I think you're reading me fine.

I'll say that I think the relationship stuff got privileged over the costume stuff because this exercise was heavily colored (ha) by my recent experiences running FM. The Users in my longest-running game had some real human stuff going on, but seemed to shy away from those relationships in play (to the point of inflicting abuse as a way to show they were done with the relationship); I think I was just excited about seeing what that looks like in FM, and so I took that and ran with it rather than the dollar sign motif. I also tried to honestly depict FM play as I've seen it, and in most cases the characters are so mutable that original character concepts are not what comes to the fore in play; something else happens and the characters are different. Perhaps I wasn't honestly buying into the experiment.

Why was Ickarus peripheral rather than the frontman? Again, I think I was valuing trying to replicate an "authentic" FM experience rather than just follow the experiment. Being a part of a MRCZ often feels like you are being pulled in two directions (your own & your MRCZ's), and I felt that Ickarus would have gotten away too easy if he'd just been the head of the MRCZ and taken it in whatever direction he wanted.

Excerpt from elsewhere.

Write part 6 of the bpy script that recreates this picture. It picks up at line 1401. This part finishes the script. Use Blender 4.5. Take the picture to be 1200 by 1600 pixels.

I think the MRCZ's impact on station culture is negligible beyond a few other groups. They're a fixture of a certain subculture, and that's probably it.

Did I answer all your questions?

Josh W

I wouldn't be surprised if you give people a character they are not interested in, ask them to play it, and after a session or two almost all the details you focused on have dropped out of the picture!

I'm sure there are thousands of disappointed GMs out there who thought that pregened characters would be the saving grace of authenticity, only to find the other players' divergent interests resurfacing.

That sounds like the sort of thing that a reward cycle acting responsively to players' thoughts about colour would produce!

I wonder if something like "change one element of this character then stat them up", would have done a better job at retaining the rest of the colour, as people could take out the bits they find uninteresting and keep the rest.